During the course of the day, it began to walk—ever so slowly—and by the early evening had taken refuge under my car, probably sensing that the rain predicted was, indeed, on the way. How would its parents find the wee one now? Then off to the left of the yard I spotted what was clearly the daddy bird, feverishly working at gathering worms. I remained as inconspicuous as possible as I watched the parent go under my car to feed the baby. Sadly, it did not survive and I found the lifeless fledgling the next morning.

You may be wondering why I shared this story. Well, for starters, in spite of the outcome, it’s a much nicer story than the gory one in the Gospel. There we find the account of how John the Baptist was murdered in the context of a self-indulgent banquet because of a whim of the narcissistic, wicked, vindictive Herodias. Her reason: the prophet had stood up to her politician husband, Herod, about this affair he was having with his brother’s wife. What a macabre scenario—presenting John’s severed head on a dinner plate!

There are a number of messages to be taken from this passage, not the least of which is the truth spoken by Lord Acton: “Power corrupts and absolute power absolutely corrupts.” Powerful people can do great things that serve the common good but powerful people can also cause much suffering and be responsible for much malevolence. Herod’s choice was the latter.

The story is included to remind us that prophetic voices take a big risk when they speak truth in the face of the powerful. John the Baptist learned that. So did Jesus. This event was also a wake up call for his disciples. If they were going to preach a Gospel that humbled the powerful and exalted the lowly, it was going to cost them…their very lives. In our own day we have seen the similar fate of Martin Luther King, Jr, Archbishop Oscar Romero, and Harvey Milk.

What I think is the most revealing part of this entire Gospel is the very last line: “When the disciples heard about it, they came and took his body, and laid it in a tomb.” In Jewish tradition, the sons of the father were expected to give him an honorable burial. John must have had no sons because the disciples stepped up and provided a burial for him. Government officials did not look kindly on people who came to collect the body of someone like John who had been executed as an enemy of Herod.

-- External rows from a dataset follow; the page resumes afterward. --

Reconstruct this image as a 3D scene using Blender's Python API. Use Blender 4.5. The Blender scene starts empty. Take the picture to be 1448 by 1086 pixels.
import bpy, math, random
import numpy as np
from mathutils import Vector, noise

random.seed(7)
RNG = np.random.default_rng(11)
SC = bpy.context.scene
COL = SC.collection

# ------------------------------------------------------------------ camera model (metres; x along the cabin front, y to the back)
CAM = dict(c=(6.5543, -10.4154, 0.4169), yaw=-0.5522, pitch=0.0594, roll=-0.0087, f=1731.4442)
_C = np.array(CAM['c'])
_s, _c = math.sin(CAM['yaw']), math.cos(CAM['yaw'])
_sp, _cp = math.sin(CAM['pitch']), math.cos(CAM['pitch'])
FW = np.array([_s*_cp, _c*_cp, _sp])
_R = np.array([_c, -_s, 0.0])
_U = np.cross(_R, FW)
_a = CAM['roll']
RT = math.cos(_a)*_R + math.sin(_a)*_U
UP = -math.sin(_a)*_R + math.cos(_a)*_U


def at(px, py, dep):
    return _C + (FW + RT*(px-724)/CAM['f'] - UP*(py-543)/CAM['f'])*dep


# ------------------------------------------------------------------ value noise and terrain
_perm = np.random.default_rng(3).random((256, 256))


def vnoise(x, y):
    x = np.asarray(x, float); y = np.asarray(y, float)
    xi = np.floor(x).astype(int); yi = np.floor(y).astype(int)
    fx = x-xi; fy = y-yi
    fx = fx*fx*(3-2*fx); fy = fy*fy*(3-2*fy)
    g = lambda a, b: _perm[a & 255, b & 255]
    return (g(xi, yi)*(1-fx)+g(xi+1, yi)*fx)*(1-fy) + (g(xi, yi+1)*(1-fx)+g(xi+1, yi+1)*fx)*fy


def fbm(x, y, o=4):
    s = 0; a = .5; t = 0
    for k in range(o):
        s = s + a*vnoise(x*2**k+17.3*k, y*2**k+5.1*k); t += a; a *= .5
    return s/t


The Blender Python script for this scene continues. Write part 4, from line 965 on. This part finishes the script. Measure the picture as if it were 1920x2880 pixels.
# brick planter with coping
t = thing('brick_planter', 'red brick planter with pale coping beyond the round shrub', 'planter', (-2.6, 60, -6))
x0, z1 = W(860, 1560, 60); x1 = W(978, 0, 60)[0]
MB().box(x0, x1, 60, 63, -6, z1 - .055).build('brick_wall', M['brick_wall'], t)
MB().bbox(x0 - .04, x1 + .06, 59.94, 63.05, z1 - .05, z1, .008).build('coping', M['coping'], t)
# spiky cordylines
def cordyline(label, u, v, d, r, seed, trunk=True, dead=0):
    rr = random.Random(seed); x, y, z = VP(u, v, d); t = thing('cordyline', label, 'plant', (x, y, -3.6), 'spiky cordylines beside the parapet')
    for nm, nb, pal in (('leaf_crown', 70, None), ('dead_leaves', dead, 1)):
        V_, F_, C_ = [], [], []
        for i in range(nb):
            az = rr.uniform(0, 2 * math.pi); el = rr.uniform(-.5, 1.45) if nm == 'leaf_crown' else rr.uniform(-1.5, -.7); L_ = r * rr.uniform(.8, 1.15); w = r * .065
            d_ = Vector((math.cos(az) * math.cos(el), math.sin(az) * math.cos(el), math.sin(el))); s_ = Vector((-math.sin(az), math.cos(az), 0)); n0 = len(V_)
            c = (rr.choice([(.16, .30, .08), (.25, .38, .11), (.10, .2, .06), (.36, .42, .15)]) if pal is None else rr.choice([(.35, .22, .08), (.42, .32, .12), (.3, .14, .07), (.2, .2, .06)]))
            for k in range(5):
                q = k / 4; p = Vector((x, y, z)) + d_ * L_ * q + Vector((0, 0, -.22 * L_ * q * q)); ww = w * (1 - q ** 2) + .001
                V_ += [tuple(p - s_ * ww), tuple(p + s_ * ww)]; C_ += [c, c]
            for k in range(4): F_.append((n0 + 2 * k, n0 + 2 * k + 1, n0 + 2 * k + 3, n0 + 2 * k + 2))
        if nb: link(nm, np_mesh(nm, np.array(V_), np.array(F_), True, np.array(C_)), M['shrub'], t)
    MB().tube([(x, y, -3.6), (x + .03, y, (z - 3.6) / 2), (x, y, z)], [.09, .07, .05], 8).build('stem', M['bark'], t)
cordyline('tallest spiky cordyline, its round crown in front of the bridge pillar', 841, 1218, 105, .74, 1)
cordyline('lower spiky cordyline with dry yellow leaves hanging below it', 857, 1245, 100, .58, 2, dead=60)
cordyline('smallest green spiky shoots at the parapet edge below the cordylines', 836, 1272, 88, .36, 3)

Remember that when Jesus was crucified his disciples scattered and it took a few women and a member of the Sanhedrin to bury him. It took courage to ask for the body of someone who had been executed by the ruling authority of ancient Palestine. That is, isn’t it, the gist of the Gospel—courage—courage to take on the risky business of subverting the old world and creating a new world by what we do and what we say and how we live.

Every time you speak up for love in the face of hate, whenever you tell the truth about injustice and oppression, in each and every thing you do on behalf of the Anawim, a Hebrew word for the poor, the afflicted, and the meek—you proclaim the Gospel with courage and you take a step into that new world.

On Tuesday morning I buried that little fledgling in my yard, covering it with a portion of the nest in which it began its short life. I know the little thing didn’t know what I was doing nor did its robin parents. I did it in gratitude and respect for the miracle of nature that I behold each spring and the lessons we learn from watching how God’s most insignificant, powerless creatures care for one another. It is, after all, even in small, ordinary, unseen ways that we bear truth to the witness of the ancients who said “see how these Christian love one another.” That’s where we find power, true power, the power of God which, paradoxically, is the peace that passes all understanding.